• Task
Return the lines exactly as they stand, from the first of the material through the line containing "for c,w,k in".

• Exercise materials
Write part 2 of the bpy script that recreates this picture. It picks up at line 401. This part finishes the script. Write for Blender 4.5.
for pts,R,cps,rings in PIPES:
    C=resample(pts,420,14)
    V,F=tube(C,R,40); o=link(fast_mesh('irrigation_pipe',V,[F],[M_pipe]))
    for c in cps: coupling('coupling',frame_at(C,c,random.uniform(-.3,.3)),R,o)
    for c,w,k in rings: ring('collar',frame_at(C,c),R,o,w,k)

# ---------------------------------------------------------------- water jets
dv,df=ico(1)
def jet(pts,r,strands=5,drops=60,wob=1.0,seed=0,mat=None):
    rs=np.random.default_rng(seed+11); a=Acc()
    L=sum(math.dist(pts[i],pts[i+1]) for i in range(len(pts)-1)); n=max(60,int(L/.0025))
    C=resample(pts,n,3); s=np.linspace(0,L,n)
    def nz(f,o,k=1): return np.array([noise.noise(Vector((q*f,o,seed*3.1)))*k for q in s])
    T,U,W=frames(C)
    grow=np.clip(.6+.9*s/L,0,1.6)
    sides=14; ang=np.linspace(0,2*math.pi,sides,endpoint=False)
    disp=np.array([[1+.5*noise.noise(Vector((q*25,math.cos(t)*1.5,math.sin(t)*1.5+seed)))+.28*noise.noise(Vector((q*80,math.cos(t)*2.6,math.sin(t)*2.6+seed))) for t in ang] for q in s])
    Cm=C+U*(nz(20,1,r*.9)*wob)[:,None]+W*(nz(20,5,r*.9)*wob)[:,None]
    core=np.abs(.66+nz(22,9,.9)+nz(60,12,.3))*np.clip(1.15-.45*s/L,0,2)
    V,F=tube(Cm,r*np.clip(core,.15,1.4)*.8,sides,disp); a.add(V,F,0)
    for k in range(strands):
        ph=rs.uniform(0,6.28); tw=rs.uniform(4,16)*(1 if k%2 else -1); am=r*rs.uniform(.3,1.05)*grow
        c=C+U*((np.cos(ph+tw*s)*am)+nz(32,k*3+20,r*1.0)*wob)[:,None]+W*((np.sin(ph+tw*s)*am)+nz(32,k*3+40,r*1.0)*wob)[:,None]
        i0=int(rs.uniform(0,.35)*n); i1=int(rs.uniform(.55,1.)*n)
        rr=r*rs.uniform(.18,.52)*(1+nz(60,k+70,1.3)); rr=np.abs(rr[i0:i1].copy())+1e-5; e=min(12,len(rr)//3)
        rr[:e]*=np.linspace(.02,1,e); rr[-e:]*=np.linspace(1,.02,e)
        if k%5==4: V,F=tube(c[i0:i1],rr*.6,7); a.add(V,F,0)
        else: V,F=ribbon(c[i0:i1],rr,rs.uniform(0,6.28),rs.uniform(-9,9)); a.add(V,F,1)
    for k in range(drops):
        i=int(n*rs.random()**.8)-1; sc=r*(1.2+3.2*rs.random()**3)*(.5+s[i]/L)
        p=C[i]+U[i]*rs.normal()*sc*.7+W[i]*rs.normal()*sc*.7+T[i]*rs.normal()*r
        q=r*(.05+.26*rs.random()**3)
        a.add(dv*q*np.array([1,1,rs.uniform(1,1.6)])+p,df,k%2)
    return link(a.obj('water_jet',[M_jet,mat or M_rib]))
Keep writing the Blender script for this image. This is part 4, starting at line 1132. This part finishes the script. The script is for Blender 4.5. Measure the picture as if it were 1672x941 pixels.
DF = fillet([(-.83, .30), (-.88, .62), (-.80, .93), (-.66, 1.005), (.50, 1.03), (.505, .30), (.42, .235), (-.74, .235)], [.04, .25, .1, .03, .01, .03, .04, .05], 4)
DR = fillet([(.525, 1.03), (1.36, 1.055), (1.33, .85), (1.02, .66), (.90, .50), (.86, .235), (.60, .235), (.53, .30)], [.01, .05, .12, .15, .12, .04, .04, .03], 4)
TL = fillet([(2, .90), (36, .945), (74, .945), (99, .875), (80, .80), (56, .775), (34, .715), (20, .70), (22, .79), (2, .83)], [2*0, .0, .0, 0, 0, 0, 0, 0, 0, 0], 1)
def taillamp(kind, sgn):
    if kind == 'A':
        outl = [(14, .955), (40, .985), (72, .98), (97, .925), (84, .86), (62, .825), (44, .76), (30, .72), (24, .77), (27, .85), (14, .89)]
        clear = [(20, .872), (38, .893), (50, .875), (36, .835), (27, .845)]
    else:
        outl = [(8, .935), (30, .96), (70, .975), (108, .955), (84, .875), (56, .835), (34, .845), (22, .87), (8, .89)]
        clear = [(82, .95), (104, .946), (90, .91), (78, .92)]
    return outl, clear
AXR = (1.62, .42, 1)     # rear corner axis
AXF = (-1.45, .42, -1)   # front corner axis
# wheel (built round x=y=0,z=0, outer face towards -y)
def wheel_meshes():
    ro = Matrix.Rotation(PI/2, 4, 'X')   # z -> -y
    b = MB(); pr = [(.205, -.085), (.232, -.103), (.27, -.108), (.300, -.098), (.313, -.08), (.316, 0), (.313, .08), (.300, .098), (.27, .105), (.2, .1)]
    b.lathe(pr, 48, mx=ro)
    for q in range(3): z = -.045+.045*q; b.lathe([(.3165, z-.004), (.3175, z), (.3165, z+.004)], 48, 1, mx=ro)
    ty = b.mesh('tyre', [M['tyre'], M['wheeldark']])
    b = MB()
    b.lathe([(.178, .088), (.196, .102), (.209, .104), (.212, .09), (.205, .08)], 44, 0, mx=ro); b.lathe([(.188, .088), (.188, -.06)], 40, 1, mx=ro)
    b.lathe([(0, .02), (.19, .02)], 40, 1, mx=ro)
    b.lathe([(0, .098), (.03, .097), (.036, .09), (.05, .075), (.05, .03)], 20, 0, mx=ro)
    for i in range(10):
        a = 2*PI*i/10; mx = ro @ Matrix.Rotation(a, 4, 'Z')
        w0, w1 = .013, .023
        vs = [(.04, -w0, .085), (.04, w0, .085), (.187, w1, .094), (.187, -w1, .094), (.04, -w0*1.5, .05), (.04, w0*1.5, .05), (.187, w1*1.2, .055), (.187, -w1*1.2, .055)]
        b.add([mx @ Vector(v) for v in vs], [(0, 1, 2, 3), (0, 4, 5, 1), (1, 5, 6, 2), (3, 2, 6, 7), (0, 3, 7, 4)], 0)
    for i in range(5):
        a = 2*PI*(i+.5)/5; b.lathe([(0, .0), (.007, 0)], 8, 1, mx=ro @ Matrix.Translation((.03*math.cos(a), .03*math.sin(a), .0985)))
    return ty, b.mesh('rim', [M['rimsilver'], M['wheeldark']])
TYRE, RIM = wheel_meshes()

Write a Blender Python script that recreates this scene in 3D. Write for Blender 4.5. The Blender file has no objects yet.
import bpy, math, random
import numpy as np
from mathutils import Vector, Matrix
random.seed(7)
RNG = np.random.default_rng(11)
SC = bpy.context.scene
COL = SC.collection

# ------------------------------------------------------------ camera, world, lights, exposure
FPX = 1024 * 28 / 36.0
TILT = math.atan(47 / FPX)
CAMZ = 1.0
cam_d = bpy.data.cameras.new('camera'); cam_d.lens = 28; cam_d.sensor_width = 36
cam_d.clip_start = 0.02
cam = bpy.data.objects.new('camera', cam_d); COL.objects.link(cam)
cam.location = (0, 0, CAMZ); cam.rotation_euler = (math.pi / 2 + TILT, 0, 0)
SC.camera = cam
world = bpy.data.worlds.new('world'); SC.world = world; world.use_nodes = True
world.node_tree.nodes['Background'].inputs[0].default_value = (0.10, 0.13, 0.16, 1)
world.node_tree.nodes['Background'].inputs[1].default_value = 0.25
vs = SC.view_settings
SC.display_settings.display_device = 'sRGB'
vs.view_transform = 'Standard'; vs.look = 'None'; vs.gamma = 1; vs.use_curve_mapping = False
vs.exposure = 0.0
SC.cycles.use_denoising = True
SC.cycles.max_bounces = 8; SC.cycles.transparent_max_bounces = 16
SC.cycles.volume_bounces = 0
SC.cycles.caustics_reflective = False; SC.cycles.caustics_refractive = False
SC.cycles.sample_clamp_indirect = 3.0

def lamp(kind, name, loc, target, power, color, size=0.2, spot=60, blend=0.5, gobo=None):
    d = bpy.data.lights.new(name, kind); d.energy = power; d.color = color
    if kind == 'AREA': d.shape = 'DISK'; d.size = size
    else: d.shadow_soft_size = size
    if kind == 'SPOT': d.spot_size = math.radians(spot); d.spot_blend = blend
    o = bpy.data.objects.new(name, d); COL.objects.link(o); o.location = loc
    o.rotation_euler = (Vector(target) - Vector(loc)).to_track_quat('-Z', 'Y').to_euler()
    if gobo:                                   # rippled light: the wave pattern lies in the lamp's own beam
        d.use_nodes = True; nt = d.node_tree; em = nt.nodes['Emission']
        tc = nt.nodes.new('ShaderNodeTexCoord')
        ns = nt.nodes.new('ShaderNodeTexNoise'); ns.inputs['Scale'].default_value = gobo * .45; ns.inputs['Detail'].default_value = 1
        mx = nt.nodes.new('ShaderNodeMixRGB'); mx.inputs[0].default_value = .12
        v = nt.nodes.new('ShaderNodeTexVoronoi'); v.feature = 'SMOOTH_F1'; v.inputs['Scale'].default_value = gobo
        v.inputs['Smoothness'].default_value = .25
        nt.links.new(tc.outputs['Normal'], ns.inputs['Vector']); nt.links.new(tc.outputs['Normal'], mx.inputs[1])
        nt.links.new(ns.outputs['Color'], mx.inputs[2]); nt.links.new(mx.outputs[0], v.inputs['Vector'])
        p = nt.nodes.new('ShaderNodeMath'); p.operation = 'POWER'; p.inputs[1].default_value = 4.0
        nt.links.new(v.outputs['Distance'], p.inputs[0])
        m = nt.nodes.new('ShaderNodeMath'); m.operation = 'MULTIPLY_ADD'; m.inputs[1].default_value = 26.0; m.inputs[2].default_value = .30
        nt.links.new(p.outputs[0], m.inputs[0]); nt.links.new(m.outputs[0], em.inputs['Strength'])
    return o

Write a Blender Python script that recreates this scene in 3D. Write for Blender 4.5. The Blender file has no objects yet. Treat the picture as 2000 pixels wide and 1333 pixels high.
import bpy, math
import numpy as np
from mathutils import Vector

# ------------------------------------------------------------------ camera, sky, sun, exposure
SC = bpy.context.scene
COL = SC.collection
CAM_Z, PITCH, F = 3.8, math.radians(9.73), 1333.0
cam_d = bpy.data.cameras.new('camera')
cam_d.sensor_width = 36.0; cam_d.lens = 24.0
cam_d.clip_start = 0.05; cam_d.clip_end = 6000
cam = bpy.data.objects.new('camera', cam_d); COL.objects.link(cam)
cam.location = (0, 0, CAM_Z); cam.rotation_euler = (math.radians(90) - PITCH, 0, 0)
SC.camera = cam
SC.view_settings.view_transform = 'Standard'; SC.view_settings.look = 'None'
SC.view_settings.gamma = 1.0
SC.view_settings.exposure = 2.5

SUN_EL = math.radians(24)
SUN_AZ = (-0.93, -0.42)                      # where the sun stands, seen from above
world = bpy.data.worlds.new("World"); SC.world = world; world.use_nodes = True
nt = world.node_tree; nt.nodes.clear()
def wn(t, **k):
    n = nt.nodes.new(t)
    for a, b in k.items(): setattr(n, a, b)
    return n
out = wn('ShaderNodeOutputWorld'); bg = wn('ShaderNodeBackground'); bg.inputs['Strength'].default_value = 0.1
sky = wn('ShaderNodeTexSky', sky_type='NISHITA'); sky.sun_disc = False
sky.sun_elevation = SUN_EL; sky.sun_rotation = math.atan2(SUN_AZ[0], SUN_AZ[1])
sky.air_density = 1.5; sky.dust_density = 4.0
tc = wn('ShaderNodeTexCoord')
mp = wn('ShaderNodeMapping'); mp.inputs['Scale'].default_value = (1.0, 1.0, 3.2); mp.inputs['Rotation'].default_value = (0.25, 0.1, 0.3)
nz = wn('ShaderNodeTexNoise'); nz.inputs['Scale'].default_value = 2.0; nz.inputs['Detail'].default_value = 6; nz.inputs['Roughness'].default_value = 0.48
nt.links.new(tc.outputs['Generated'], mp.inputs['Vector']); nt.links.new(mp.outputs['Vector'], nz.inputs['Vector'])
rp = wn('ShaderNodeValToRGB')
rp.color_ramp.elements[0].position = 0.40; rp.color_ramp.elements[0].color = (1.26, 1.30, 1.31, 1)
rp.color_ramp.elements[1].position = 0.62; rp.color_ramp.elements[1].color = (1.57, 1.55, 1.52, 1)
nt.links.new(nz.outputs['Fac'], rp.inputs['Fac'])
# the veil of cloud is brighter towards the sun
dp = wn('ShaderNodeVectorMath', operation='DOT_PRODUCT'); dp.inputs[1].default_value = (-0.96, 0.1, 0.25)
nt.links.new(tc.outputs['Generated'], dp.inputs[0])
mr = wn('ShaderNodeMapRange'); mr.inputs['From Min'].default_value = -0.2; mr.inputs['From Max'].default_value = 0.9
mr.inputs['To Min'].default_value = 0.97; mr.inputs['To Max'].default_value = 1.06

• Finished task
Write part 2 of the bpy script that recreates this picture. It picks up at line 401. This part finishes the script. Write for Blender 4.5.
for pts,R,cps,rings in PIPES:
    C=resample(pts,420,14)
    V,F=tube(C,R,40); o=link(fast_mesh('irrigation_pipe',V,[F],[M_pipe]))
    for c in cps: coupling('coupling',frame_at(C,c,random.uniform(-.3,.3)),R,o)
    for c,w,k in rings: ring('collar',frame_at(C,c),R,o,w,k)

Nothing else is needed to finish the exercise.